I emailed Hauppauge about the diffs between the 150 and the 250 before they ever had the comparison page on their site, and their TS people verified that there is no difference between the two other than board layout and chip count / chip brand.

As for the video out hardware encoding support, be careful there ... yes, the 250 has it, but only for Video CD. The 150 has none, and the 350 IIRC has such support for all video output, not just Video CD.
 

huesmann

Diamond Member
Dec 7, 1999
8,618
0
76
Originally posted by: Sleeping
Yup, its a real pain to try to get MCE compatiable stuff to work on XP.
You're full of it. The hardware works just the same in XP as it does in MCE. You just don't have the integrated MCE remote when you use it with XP.
 

joecool

Platinum Member
Apr 2, 2001
2,934
2
81
hey, i've currently got a cheapo avertv card and running snapstream, will the encoder on this card make a huge difference in system performance when recording a show? i've got a p4 2.6c, 1gb of pc3200, abit is7 mobo, and a couple of sata drives - save the video to the drive that DOESN'T have the os on it. but i still get an occasional skip in the recorded shows - is it my system or snapstreams crappy codec?
 

episodic

Lifer
Feb 7, 2004
11,088
2
81
Originally posted by: joecool
hey, i've currently got a cheapo avertv card and running snapstream, will the encoder on this card make a huge difference in system performance when recording a show? i've got a p4 2.6c, 1gb of pc3200, abit is7 mobo, and a couple of sata drives - save the video to the drive that DOESN'T have the os on it. but i still get an occasional skip in the recorded shows - is it my system or snapstreams crappy codec?


I use windvr to record directly to mpeg-2 dvd specs and I never have a skip and use about 30% of my processor with an Athlon 2400.
 

WT

Diamond Member
Sep 21, 2000
4,816
59
91
I purchased the 150 low profile from Amazon. I realized after ordering that it does not have RCA audio out, instead using a line out jack.
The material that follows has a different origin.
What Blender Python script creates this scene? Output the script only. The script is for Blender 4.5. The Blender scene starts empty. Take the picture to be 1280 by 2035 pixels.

Hope that doesn't cause me problems later on. It also states that the card supports W2K which is my OS of choice, so thats another issue I may have to deal with.
 

dclive

Elite Member
Oct 23, 2003
5,626
2
81
Originally posted by: joecool
hey, i've currently got a cheapo avertv card and running snapstream, will the encoder on this card make a huge difference in system performance when recording a show? i've got a p4 2.6c, 1gb of pc3200, abit is7 mobo, and a couple of sata drives - save the video to the drive that DOESN'T have the os on it. but i still get an occasional skip in the recorded shows - is it my system or snapstreams crappy codec?

With MCE2005 and a Maui-based MPEG2 encoder card, I'm using essentially no CPU time on a AMD3000 while recording. Playing back, OTOH, uses CPU time (it's still not that much...) but encoding doesn't use a thing.

I had an AMD1800 with 512M that did just as well in MCE2004 with this same card; you don't need a remotely fast CPU to encode video - it's very easy on the CPU.